▶ SET EXERCISE
Repeat each record below exactly, dropping the pictures.

§ §

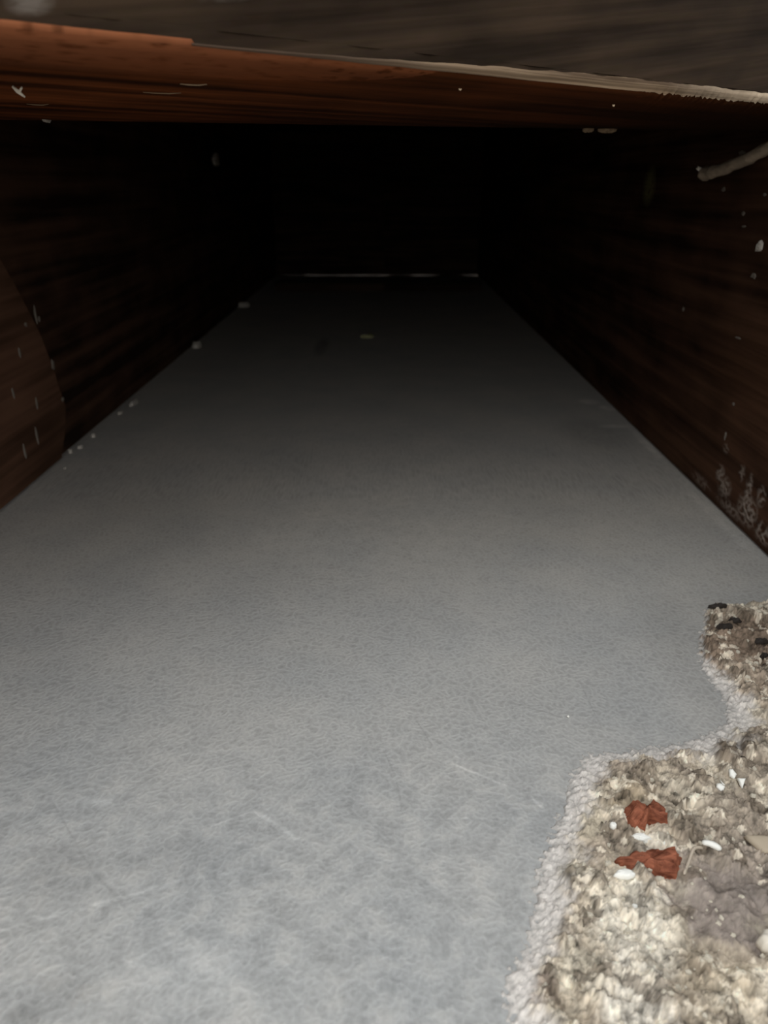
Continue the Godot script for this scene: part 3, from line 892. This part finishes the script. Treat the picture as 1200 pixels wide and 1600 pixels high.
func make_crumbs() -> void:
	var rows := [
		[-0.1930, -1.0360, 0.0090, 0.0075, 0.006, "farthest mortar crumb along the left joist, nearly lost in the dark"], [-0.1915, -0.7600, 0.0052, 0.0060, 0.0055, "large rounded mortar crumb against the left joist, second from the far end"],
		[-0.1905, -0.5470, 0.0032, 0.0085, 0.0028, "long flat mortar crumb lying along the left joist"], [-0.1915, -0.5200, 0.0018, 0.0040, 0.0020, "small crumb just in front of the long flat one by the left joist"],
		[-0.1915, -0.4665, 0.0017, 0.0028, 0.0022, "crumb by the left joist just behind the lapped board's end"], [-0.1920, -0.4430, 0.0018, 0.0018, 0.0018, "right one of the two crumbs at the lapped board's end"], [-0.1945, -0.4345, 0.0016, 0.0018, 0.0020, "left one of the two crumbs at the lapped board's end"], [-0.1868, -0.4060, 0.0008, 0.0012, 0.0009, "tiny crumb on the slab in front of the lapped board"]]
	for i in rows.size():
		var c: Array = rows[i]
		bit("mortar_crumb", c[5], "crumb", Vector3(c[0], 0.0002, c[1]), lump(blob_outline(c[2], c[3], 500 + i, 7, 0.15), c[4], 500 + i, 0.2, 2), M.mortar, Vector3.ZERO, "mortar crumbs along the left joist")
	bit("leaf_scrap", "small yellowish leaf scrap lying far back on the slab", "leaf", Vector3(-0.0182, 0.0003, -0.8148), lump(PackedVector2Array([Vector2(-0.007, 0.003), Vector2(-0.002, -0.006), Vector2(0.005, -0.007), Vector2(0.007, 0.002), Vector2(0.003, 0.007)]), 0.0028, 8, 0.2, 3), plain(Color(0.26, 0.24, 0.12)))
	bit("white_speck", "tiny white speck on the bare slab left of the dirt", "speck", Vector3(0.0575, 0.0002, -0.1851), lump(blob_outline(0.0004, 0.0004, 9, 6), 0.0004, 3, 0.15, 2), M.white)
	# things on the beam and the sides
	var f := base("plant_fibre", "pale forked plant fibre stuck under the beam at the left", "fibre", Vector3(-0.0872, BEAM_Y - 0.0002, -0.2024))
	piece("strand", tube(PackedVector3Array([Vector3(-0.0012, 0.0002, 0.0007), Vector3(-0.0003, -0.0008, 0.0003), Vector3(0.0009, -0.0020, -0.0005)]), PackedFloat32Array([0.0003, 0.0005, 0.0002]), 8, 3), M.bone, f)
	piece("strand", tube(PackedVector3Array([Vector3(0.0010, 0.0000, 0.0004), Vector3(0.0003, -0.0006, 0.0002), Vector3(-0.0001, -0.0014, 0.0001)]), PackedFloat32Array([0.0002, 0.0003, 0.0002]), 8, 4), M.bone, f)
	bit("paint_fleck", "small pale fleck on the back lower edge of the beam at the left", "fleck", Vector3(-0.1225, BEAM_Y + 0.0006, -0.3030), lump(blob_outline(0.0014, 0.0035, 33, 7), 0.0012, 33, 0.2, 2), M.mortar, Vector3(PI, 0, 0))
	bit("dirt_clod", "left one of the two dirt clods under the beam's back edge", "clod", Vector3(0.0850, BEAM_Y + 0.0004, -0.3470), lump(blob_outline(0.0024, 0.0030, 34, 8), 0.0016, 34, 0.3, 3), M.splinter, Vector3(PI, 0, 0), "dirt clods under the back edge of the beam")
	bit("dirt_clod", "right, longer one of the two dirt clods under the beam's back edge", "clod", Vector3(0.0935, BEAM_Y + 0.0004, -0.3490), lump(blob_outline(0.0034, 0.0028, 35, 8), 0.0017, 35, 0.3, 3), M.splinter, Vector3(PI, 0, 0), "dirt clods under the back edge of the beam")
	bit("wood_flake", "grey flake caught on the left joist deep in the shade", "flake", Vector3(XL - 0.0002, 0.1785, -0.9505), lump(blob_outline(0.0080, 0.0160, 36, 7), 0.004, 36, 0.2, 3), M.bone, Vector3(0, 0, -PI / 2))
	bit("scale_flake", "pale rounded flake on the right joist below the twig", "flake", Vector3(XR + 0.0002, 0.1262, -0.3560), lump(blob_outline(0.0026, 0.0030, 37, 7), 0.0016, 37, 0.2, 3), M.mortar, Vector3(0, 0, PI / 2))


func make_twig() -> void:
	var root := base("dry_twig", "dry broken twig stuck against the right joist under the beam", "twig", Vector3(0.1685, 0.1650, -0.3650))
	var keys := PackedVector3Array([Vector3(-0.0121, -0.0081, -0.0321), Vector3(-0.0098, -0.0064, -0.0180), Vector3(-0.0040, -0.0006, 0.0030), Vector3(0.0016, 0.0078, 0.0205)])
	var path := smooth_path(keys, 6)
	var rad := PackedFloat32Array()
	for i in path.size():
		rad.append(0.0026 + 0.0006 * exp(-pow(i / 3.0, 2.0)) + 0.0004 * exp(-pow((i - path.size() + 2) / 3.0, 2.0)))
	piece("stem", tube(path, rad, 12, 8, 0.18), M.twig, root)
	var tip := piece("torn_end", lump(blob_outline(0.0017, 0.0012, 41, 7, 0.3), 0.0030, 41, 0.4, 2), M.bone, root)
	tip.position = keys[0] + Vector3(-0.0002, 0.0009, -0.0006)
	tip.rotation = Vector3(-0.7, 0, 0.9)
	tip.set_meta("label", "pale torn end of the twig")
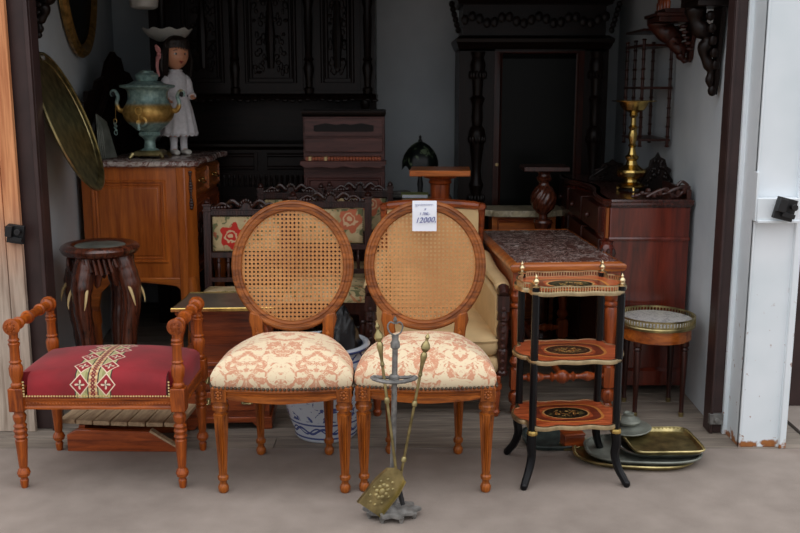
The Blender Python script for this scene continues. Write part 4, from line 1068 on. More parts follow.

§ §

▶ FULL RESPONSE
Continue the Godot script for this scene: part 3, from line 892. This part finishes the script. Treat the picture as 1200 pixels wide and 1600 pixels high.
func make_crumbs() -> void:
	var rows := [
		[-0.1930, -1.0360, 0.0090, 0.0075, 0.006, "farthest mortar crumb along the left joist, nearly lost in the dark"], [-0.1915, -0.7600, 0.0052, 0.0060, 0.0055, "large rounded mortar crumb against the left joist, second from the far end"],
		[-0.1905, -0.5470, 0.0032, 0.0085, 0.0028, "long flat mortar crumb lying along the left joist"], [-0.1915, -0.5200, 0.0018, 0.0040, 0.0020, "small crumb just in front of the long flat one by the left joist"],
		[-0.1915, -0.4665, 0.0017, 0.0028, 0.0022, "crumb by the left joist just behind the lapped board's end"], [-0.1920, -0.4430, 0.0018, 0.0018, 0.0018, "right one of the two crumbs at the lapped board's end"], [-0.1945, -0.4345, 0.0016, 0.0018, 0.0020, "left one of the two crumbs at the lapped board's end"], [-0.1868, -0.4060, 0.0008, 0.0012, 0.0009, "tiny crumb on the slab in front of the lapped board"]]
	for i in rows.size():
		var c: Array = rows[i]
		bit("mortar_crumb", c[5], "crumb", Vector3(c[0], 0.0002, c[1]), lump(blob_outline(c[2], c[3], 500 + i, 7, 0.15), c[4], 500 + i, 0.2, 2), M.mortar, Vector3.ZERO, "mortar crumbs along the left joist")
	bit("leaf_scrap", "small yellowish leaf scrap lying far back on the slab", "leaf", Vector3(-0.0182, 0.0003, -0.8148), lump(PackedVector2Array([Vector2(-0.007, 0.003), Vector2(-0.002, -0.006), Vector2(0.005, -0.007), Vector2(0.007, 0.002), Vector2(0.003, 0.007)]), 0.0028, 8, 0.2, 3), plain(Color(0.26, 0.24, 0.12)))
	bit("white_speck", "tiny white speck on the bare slab left of the dirt", "speck", Vector3(0.0575, 0.0002, -0.1851), lump(blob_outline(0.0004, 0.0004, 9, 6), 0.0004, 3, 0.15, 2), M.white)
	# things on the beam and the sides
	var f := base("plant_fibre", "pale forked plant fibre stuck under the beam at the left", "fibre", Vector3(-0.0872, BEAM_Y - 0.0002, -0.2024))
	piece("strand", tube(PackedVector3Array([Vector3(-0.0012, 0.0002, 0.0007), Vector3(-0.0003, -0.0008, 0.0003), Vector3(0.0009, -0.0020, -0.0005)]), PackedFloat32Array([0.0003, 0.0005, 0.0002]), 8, 3), M.bone, f)
	piece("strand", tube(PackedVector3Array([Vector3(0.0010, 0.0000, 0.0004), Vector3(0.0003, -0.0006, 0.0002), Vector3(-0.0001, -0.0014, 0.0001)]), PackedFloat32Array([0.0002, 0.0003, 0.0002]), 8, 4), M.bone, f)
	bit("paint_fleck", "small pale fleck on the back lower edge of the beam at the left", "fleck", Vector3(-0.1225, BEAM_Y + 0.0006, -0.3030), lump(blob_outline(0.0014, 0.0035, 33, 7), 0.0012, 33, 0.2, 2), M.mortar, Vector3(PI, 0, 0))
	bit("dirt_clod", "left one of the two dirt clods under the beam's back edge", "clod", Vector3(0.0850, BEAM_Y + 0.0004, -0.3470), lump(blob_outline(0.0024, 0.0030, 34, 8), 0.0016, 34, 0.3, 3), M.splinter, Vector3(PI, 0, 0), "dirt clods under the back edge of the beam")
	bit("dirt_clod", "right, longer one of the two dirt clods under the beam's back edge", "clod", Vector3(0.0935, BEAM_Y + 0.0004, -0.3490), lump(blob_outline(0.0034, 0.0028, 35, 8), 0.0017, 35, 0.3, 3), M.splinter, Vector3(PI, 0, 0), "dirt clods under the back edge of the beam")
	bit("wood_flake", "grey flake caught on the left joist deep in the shade", "flake", Vector3(XL - 0.0002, 0.1785, -0.9505), lump(blob_outline(0.0080, 0.0160, 36, 7), 0.004, 36, 0.2, 3), M.bone, Vector3(0, 0, -PI / 2))
	bit("scale_flake", "pale rounded flake on the right joist below the twig", "flake", Vector3(XR + 0.0002, 0.1262, -0.3560), lump(blob_outline(0.0026, 0.0030, 37, 7), 0.0016, 37, 0.2, 3), M.mortar, Vector3(0, 0, PI / 2))


func make_twig() -> void:
	var root := base("dry_twig", "dry broken twig stuck against the right joist under the beam", "twig", Vector3(0.1685, 0.1650, -0.3650))
	var keys := PackedVector3Array([Vector3(-0.0121, -0.0081, -0.0321), Vector3(-0.0098, -0.0064, -0.0180), Vector3(-0.0040, -0.0006, 0.0030), Vector3(0.0016, 0.0078, 0.0205)])
	var path := smooth_path(keys, 6)
	var rad := PackedFloat32Array()
	for i in path.size():
		rad.append(0.0026 + 0.0006 * exp(-pow(i / 3.0, 2.0)) + 0.0004 * exp(-pow((i - path.size() + 2) / 3.0, 2.0)))
	piece("stem", tube(path, rad, 12, 8, 0.18), M.twig, root)
	var tip := piece("torn_end", lump(blob_outline(0.0017, 0.0012, 41, 7, 0.3), 0.0030, 41, 0.4, 2), M.bone, root)
	tip.position = keys[0] + Vector3(-0.0002, 0.0009, -0.0006)
	tip.rotation = Vector3(-0.7, 0, 0.9)
	tip.set_meta("label", "pale torn end of the twig")
The Blender Python script for this scene continues. Write part 4, from line 1068 on. More parts follow.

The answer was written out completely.